With GLO granting a HUD extension to use the funds on April 17, the city may be able to build single-family homes on the Stella Link Road property. The city started with a $60 million budget for its single-family home program and has so far invested $44 million in other housing projects. Housing Director Mike Nichols told the Chronicle that the project’s price tag has not yet been fully determined, but he expects federal dollars will be able to cover the cost.

But expanding GLO does not guarantee the viability of the program. The city will have to prove it will build and sell the homes on the property before the GLO sets a new deadline to spend the money.
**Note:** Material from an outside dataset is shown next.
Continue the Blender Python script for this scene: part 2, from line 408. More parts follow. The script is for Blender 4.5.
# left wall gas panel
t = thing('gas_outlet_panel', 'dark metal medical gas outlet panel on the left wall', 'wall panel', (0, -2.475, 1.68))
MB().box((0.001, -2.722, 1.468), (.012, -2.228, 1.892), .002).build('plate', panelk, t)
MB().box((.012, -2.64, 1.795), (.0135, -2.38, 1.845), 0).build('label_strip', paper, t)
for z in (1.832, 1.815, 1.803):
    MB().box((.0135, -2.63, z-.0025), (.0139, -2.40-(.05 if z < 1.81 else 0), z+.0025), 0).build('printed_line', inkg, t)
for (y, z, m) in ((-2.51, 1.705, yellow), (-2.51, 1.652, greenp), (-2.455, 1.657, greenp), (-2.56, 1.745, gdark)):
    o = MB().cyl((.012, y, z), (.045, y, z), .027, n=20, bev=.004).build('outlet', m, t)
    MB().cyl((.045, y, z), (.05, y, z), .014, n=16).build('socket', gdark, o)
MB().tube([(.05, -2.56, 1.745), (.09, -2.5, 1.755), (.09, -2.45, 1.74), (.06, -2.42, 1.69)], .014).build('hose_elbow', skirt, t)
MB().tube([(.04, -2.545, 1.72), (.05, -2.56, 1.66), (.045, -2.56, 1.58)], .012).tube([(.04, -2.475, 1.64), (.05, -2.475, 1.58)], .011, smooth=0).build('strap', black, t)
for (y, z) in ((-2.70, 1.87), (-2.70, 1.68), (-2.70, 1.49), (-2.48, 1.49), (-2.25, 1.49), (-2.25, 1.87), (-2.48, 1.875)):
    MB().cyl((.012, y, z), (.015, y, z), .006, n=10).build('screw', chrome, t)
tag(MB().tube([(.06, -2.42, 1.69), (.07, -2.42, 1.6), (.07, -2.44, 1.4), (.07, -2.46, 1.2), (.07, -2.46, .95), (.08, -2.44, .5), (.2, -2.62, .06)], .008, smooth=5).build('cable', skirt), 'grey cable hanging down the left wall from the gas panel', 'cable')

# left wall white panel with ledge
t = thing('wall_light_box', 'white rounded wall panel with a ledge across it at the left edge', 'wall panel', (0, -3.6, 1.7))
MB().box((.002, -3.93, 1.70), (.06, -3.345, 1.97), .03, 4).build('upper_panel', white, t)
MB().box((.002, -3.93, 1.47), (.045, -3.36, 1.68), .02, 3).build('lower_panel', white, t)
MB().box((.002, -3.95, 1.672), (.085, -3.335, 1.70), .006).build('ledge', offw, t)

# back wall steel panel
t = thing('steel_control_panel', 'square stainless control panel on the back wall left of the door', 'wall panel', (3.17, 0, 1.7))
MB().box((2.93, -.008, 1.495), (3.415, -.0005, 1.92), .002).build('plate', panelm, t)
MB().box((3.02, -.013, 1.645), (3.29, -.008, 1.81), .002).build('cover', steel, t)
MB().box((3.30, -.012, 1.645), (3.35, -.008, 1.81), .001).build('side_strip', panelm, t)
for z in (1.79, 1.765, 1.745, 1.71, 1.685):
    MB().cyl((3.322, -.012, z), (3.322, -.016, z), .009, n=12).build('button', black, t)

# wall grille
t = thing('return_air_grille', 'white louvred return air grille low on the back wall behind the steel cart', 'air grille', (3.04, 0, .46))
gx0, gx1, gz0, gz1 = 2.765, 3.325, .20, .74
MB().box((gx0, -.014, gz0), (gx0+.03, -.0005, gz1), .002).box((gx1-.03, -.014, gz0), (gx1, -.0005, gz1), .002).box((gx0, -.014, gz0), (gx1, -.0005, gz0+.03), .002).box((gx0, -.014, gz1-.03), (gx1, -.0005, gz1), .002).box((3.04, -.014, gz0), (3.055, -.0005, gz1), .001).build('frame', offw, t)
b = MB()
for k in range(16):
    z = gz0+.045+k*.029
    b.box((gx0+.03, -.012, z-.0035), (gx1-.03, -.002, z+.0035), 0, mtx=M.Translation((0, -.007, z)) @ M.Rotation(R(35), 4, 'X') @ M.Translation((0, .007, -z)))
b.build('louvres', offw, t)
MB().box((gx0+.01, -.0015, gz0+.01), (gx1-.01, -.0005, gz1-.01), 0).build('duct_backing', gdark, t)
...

The rest of the city’s recovery portfolio, including efforts to build apartment complexes and buy up flood-prone properties, will have to be spent before the initial deadlines of August 2024 and February 2025.

When asked how the GLO and the city were working to rebuild their relationship, spokespeople for Whitmire and Buckingham circled back to the two men’s April presser.

“The recent press conference I held with GLO Commissioner Buckingham to help some Houstonians post-Harvey exemplifies the strong partnership I am building between the city and state,” Whitmire said in a statement. “We are former colleagues in the state Senate and she understands we represent the same people.”

That rekindling of relations will likely fall on the shoulders of Whitmire’s intergovernmental relations chief, Joshua Sanders, who told the Chronicle that the mayor’s office communicates regularly with the GLO.

“Our enhanced relationship will result in increased efficiency in providing much-needed support to Houston residents,” Sanders said.

Brittany Eck, Buckingham’s spokeswoman, called Buckingham’s pre-existing relationship with Whitmire “valuable.”

“Not only do they want to work together, but they also have an existing relationship where they can pick up the phone and call each other and have that conversation,” Eck said.